### Task objective
Nothing outside the stretch should be returned: give exactly the lines from the line containing "Model this scene" through the line containing "bpy.data.objects.remove(_o)", including both.

= = = = =

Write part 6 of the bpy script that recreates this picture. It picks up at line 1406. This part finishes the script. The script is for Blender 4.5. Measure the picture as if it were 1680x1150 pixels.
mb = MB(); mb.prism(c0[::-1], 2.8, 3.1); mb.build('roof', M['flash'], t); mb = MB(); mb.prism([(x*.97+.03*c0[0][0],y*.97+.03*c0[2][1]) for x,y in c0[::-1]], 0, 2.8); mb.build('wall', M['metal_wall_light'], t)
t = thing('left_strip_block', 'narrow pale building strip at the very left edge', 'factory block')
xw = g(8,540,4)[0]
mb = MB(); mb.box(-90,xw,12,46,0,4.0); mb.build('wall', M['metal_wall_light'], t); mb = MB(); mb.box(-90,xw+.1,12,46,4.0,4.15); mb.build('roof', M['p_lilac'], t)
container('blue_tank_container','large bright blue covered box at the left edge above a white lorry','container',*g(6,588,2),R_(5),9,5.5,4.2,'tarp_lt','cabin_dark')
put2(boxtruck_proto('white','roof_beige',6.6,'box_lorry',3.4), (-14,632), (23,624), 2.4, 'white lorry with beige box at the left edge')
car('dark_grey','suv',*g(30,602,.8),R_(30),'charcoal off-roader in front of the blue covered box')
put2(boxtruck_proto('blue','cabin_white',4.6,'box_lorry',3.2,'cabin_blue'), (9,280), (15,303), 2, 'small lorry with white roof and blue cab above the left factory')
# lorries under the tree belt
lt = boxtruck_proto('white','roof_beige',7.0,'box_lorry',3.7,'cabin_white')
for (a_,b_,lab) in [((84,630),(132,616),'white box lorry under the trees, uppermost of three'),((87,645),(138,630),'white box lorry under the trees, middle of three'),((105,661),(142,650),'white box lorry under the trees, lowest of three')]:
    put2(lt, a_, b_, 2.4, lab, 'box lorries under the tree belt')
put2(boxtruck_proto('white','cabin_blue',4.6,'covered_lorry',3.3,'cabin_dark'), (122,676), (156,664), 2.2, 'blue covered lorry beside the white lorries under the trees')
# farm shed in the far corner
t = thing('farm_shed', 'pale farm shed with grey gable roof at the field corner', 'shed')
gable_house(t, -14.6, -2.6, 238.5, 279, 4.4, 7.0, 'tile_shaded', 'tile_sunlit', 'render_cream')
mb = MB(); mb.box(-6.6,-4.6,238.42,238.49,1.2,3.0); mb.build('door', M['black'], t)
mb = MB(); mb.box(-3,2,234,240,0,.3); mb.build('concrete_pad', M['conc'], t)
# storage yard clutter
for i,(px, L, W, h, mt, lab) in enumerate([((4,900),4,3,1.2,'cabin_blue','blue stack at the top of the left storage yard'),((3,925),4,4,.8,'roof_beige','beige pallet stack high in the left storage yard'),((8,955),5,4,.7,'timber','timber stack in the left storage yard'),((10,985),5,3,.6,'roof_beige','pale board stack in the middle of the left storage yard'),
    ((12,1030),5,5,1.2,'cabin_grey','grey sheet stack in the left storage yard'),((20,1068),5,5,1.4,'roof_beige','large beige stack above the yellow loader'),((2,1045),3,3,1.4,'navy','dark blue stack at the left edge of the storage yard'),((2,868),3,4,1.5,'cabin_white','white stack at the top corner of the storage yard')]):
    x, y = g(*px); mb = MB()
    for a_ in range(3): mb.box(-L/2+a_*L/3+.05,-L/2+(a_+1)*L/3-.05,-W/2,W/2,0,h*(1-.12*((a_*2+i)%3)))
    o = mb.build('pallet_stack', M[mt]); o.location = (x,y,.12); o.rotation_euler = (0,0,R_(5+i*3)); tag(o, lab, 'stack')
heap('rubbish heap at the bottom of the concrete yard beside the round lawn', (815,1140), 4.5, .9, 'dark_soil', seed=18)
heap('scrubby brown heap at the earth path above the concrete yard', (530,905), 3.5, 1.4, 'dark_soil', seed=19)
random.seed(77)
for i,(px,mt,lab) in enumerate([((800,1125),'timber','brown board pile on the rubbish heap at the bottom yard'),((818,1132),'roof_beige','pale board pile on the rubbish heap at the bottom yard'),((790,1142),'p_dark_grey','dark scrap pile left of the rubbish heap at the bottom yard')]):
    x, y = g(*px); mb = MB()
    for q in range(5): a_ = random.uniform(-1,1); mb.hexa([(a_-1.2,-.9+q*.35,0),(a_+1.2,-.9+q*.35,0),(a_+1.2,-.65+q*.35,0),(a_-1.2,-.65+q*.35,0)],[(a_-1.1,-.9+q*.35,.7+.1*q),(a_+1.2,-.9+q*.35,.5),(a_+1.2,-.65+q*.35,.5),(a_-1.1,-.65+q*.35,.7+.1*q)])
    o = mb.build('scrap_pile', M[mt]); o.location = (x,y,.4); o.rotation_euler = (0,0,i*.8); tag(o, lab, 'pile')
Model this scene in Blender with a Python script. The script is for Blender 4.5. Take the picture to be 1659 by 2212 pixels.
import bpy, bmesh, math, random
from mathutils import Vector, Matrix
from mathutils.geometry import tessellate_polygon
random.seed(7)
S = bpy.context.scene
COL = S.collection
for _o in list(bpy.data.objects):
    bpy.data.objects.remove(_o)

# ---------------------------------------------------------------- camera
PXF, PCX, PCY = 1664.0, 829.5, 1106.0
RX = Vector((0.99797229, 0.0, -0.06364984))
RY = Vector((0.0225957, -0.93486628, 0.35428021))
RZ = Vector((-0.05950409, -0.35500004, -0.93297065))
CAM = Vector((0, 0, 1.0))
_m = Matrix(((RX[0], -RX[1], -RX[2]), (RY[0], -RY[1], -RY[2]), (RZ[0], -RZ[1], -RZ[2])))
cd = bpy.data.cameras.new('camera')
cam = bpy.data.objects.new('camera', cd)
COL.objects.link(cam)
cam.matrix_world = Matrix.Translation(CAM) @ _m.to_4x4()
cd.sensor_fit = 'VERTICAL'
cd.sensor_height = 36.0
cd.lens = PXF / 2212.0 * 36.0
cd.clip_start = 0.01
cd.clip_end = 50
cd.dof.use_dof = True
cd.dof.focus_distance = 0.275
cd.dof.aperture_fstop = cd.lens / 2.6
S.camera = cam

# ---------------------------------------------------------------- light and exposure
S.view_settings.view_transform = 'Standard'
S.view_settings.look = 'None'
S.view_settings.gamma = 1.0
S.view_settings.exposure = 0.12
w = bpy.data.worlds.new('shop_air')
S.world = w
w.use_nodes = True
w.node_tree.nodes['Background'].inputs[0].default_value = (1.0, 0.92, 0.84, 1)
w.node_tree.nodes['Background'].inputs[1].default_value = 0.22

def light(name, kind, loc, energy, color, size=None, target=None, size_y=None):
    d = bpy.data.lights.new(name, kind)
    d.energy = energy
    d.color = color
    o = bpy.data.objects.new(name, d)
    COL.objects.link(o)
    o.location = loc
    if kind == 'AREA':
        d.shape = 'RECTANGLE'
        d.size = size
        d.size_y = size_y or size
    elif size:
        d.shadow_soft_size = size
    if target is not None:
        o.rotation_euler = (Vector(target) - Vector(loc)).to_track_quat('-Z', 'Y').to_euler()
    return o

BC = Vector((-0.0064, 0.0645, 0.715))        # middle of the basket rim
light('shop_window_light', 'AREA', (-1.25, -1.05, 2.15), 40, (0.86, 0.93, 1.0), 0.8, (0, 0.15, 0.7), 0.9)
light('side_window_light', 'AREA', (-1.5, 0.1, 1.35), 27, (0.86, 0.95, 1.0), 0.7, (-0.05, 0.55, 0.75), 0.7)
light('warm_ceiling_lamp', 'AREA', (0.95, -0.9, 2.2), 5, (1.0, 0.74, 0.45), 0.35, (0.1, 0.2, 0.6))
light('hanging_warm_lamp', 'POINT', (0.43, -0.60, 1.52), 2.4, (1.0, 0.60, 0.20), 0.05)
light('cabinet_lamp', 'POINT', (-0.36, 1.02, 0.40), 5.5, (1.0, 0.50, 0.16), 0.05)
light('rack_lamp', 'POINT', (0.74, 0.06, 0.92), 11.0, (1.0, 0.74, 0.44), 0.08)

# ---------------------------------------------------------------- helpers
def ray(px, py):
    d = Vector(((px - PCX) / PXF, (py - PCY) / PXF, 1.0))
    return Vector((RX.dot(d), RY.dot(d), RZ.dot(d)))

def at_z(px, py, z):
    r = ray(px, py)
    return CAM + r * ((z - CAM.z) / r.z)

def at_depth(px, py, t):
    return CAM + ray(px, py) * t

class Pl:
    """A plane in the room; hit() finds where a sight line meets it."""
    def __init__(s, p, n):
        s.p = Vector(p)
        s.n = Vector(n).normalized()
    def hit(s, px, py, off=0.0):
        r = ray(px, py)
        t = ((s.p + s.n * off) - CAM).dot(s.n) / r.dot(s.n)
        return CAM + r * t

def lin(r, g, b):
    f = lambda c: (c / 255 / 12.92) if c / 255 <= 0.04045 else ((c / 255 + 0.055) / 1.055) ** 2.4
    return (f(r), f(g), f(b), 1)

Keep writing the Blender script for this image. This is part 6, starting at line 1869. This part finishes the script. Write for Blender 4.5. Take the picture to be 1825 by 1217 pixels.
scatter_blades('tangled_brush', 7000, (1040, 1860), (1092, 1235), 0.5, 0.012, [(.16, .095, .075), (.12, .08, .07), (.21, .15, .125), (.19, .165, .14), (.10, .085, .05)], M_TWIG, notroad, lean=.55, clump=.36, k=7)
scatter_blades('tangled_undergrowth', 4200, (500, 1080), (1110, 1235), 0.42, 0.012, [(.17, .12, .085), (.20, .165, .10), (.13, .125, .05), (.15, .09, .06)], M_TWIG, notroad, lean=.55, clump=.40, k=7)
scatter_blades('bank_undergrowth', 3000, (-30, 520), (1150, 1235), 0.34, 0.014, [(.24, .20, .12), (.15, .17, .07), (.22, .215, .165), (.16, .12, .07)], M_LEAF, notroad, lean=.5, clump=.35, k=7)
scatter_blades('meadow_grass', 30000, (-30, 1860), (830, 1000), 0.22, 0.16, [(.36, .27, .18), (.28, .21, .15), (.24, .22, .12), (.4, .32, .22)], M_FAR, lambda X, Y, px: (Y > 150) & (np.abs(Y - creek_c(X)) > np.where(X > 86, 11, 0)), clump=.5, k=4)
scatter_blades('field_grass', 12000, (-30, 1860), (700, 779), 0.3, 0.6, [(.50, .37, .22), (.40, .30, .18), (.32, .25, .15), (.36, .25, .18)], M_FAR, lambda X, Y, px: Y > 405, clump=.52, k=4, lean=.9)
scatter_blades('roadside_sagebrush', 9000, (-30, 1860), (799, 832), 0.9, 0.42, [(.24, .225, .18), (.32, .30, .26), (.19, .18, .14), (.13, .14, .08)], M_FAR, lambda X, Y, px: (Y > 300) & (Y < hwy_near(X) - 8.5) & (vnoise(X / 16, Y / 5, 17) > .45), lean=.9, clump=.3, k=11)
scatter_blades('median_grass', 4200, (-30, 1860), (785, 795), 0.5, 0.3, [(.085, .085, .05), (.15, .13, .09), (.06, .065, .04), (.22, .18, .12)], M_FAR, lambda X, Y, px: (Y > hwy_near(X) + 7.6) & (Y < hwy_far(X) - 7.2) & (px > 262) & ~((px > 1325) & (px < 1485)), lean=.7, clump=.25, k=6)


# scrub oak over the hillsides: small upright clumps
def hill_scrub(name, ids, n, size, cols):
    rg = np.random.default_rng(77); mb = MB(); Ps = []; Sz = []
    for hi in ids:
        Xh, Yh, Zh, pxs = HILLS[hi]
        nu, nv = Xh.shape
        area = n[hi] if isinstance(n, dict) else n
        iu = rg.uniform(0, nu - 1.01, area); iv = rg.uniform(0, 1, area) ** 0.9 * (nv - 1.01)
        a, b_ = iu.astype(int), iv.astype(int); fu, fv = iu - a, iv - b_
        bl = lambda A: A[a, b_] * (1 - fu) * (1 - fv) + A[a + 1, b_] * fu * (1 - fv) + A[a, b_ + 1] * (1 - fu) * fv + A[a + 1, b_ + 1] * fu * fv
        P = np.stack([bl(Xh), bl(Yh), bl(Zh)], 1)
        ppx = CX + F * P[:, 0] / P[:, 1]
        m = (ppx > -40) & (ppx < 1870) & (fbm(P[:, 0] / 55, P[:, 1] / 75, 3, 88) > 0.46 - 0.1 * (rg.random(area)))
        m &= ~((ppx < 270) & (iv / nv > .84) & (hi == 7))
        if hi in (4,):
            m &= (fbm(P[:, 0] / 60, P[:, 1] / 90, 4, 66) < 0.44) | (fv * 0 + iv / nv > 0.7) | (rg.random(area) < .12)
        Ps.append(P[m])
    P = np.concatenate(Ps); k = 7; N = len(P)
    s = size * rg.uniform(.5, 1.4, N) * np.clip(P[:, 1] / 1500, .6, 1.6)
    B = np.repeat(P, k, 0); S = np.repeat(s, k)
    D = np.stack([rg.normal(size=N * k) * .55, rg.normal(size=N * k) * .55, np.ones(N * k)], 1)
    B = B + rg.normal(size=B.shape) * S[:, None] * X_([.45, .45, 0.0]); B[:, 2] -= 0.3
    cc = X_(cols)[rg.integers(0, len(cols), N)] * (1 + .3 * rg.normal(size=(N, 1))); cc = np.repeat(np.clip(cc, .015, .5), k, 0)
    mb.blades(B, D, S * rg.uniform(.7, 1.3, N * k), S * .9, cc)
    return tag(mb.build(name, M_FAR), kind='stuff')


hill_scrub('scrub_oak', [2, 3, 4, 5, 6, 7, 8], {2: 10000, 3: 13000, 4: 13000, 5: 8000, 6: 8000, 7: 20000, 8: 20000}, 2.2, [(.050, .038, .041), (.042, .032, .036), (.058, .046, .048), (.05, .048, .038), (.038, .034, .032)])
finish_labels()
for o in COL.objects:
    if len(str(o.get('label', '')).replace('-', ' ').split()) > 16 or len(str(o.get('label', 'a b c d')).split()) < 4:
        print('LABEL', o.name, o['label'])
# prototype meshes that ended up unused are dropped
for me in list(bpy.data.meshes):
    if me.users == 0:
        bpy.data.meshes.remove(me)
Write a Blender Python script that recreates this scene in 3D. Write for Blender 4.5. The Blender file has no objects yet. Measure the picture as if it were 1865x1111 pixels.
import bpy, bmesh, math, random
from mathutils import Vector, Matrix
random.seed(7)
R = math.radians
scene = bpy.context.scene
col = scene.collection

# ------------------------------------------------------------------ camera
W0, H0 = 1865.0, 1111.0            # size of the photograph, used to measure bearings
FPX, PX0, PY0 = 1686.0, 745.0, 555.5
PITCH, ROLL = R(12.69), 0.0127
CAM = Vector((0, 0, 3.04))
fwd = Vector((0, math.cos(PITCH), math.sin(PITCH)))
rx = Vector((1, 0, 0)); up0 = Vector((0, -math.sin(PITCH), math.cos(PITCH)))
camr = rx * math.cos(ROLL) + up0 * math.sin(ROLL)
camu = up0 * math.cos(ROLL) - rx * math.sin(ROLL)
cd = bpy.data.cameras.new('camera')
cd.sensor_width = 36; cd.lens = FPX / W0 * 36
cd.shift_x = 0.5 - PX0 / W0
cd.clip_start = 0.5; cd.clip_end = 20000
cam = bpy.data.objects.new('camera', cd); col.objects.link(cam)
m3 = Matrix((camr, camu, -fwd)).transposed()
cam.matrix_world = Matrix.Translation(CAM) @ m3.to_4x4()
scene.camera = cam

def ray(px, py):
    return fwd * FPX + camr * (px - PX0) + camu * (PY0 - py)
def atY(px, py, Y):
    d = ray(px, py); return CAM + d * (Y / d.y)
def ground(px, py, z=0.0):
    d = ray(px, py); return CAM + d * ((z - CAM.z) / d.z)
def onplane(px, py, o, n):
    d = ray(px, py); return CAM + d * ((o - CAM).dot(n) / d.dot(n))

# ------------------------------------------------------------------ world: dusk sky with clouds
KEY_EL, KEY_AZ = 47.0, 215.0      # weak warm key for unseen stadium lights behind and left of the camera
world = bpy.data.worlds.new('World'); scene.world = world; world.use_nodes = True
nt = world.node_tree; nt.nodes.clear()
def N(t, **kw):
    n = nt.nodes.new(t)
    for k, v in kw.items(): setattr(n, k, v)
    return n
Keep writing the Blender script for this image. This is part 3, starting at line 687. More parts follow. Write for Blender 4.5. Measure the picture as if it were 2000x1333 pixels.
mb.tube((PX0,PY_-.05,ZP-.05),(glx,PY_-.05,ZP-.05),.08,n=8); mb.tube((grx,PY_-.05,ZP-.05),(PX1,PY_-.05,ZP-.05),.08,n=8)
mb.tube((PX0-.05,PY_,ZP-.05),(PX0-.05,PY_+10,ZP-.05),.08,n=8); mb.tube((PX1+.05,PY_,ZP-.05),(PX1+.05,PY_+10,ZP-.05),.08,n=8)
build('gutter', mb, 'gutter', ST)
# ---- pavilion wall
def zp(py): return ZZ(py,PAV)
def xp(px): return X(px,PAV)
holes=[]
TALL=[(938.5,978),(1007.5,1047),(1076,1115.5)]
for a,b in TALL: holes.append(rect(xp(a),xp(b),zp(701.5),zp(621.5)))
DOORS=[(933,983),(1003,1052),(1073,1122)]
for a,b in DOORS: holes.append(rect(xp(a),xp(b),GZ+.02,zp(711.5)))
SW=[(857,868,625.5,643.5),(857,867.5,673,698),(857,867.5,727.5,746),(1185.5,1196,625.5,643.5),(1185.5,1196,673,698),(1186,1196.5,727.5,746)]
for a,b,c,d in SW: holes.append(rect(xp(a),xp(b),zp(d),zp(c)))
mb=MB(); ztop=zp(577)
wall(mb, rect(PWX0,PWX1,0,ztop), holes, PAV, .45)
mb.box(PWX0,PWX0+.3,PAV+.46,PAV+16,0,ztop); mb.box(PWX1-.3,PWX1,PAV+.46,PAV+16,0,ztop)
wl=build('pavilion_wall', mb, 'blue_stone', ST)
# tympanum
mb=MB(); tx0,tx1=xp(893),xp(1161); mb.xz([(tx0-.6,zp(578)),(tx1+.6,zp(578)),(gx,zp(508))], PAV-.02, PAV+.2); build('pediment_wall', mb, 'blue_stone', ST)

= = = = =

### Answer for this exercise
Model this scene in Blender with a Python script. The script is for Blender 4.5. Take the picture to be 1659 by 2212 pixels.
import bpy, bmesh, math, random
from mathutils import Vector, Matrix
from mathutils.geometry import tessellate_polygon
random.seed(7)
S = bpy.context.scene
COL = S.collection
for _o in list(bpy.data.objects):
    bpy.data.objects.remove(_o)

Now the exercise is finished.